山里は冬ぞさびしさまさりける人めも草もかれぬと思へば
小倉百人一首から、源宗于朝臣の和歌に現代語訳と品詞分解をつけて、古文単語の意味や、助詞および助動詞の文法知識について整理しました。
また、くずし字・変体仮名で書かれた江戸時代の本の画像も載せております。
ふだん我々が使っている字の形になおした(翻刻と言う)ものと、ひらがなのもとになった漢字(字母)も紹介しておりますので、ぜひ見比べてみてください。
目次
原文
画像転載元国立国会図書館デジタルコレクション
http://dl.ndl.go.jp/info:ndljp/pid/2541162
翻刻(ほんこく)(普段使っている字の形になおす)
釈文(しゃくもん)(わかりやすい表記)
源宗于朝臣
山里は 冬ぞさびしさ まさりける 人目も草も かれぬと思へば
字母(じぼ)(ひらがなのもとになった漢字)
現代語訳(歌意)・文法解説
※冬の歌といって、よんだ歌。
山里は、冬が特にさびしさのまさって感じられることだ。人のおとずれもとだえて、草木も枯れてしまうから。

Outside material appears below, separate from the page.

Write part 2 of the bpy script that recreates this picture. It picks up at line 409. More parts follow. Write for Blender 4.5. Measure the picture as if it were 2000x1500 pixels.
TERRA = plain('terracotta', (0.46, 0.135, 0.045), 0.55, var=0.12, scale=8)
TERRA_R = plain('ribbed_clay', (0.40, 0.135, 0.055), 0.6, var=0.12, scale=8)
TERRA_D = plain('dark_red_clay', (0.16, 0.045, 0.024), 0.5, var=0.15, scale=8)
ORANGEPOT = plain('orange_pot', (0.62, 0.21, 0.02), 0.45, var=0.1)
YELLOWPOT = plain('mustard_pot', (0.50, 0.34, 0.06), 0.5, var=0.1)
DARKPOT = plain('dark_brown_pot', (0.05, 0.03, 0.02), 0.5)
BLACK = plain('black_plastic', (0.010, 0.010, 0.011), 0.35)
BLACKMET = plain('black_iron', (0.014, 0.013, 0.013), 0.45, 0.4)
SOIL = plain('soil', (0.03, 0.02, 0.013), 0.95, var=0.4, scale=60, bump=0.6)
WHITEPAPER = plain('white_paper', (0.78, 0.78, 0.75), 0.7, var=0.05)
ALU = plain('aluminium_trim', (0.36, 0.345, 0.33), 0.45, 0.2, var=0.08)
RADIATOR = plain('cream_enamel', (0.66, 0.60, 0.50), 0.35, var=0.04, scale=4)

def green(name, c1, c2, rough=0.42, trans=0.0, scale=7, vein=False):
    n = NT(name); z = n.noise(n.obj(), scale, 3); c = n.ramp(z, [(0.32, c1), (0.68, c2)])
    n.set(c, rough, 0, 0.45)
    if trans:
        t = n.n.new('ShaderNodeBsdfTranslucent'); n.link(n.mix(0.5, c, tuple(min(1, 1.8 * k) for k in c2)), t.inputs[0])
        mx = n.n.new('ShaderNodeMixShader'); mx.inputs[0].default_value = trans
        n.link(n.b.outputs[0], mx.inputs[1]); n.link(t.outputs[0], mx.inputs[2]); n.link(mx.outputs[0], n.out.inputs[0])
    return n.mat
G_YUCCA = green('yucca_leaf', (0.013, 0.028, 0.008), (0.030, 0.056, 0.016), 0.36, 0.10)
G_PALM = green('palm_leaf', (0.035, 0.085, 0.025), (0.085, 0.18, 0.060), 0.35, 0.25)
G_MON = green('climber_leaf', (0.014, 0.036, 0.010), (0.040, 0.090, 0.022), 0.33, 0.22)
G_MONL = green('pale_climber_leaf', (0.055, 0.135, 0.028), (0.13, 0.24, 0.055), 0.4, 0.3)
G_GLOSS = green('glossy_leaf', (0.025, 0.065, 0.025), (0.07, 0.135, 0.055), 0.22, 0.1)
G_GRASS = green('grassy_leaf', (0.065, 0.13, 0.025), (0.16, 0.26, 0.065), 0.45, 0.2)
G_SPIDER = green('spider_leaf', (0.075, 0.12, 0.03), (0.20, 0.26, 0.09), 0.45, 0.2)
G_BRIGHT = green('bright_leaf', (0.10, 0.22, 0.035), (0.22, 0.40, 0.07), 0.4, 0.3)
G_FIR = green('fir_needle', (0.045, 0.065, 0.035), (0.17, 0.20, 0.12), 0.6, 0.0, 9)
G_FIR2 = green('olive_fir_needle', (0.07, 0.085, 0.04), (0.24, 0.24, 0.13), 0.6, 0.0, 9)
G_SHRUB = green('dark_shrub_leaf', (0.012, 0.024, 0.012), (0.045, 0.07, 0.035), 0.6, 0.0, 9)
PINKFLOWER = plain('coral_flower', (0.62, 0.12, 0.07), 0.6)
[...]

※係り結びと係助詞の解説は「古典の助詞の覚え方」をご覧ください。
※倒置(とうち)。倒置とは、文の順番を逆にいれかえて強調することです。第4・5句目(人のおとずれもとだえて、草木も枯れてしまうから)から、第1~3句目(山里は冬が特にさびしさのまさって感じられることだ)につながっていきます。

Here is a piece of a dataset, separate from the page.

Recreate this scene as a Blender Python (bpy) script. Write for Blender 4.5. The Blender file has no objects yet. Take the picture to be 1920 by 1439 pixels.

※3句切れ。終止形や係り結びのあるところで、和歌の意味が切れる場合が多いです。
語釈(言葉の意味)
※特記のないかぎり『岩波 古語辞典 補訂版』(大野晋・佐竹昭広・前田金五郎 編集、岩波書店、1990年)による。
詞書(ことばがき)
※詞書とは、和歌のよまれた事情や背景を説明した短い文で、和歌の前につけます。
冬の歌とて、よめる(※冬の歌といって、よんだ歌。)
※詞書の引用は『新日本古典文学大系 古今和歌集』(小島憲之・新井栄蔵、岩波書店、1989年、105ページ)によります。
やまざと【山里】
①普通は人の住まない山にある人里。山の中の里。「春たてど花も匂はぬ―は物憂かるねにうぐひすぞ鳴く」〈古今一五〉
ひとめ【人目】
①他人の見る目。世人の注目。「止まず行かば―を多み、まねく行かば人知りぬべみ」〈万二〇七〉
④人が会いにくること。人の出入り。「山里は冬ぞさびしさまさりける―も草もかれぬと思へば」〈古今三一五〉。「宮のうち、やうやう―見え」〈源氏蓬生〉
かれ
(※「枯れ」と「離れ」を掛ける。)
●か・れ【離れ】
〘下二〙《空間的・心理的に、密接な関係にある相手が疎遠になり、関係が絶える意。多く歌に使われ、「枯れ」と掛詞になる場合が多い。(略)》
①間遠になる。途絶える。「珠に貫(ぬ)く楝(あふち)を家に植ゑたらば山ほととぎす―・れず来むかも」〈万三九一〇〉。「世の中の人の心は、目―・るれば忘れぬべき物にこそあめれ」〈伊勢四六〉
作者:源宗于(みなもとのむねゆき)について
光孝天皇の孫
生年未詳。源宗于の生まれた年はよくわかっていません。天慶(てんぎょう)2年(939)に没しました。
光孝天皇(こうこうてんのう)の皇子、是忠(これただ)親王の子です。
右京大夫(うきょうのだいぶ)
承平(じょうへい)3年(933)、正四位下(しょうしいのげ)右京大夫(うきょうのだいぶ)になりました。
※右京大夫…右京職(うきょうしき)の長官。京の行政・司法・警察を担当するのが京職(きょうしき)で、左京と右京にわかれました。南を向いた(南面した)天皇から見て、左側が左京(京の東半分)、右側が右京(京の西半分)です。
三十六歌仙(さんじゅうろっかせん)
源宗于は三十六歌仙の一人にあげられます。
三十六歌仙とは、平安時代中期に藤原公任(ふじわらのきんとう)(966~1041年)がつくった『三十六人集』(『三十六人撰』とも言う)にもとづく36人のすぐれた歌人のことです。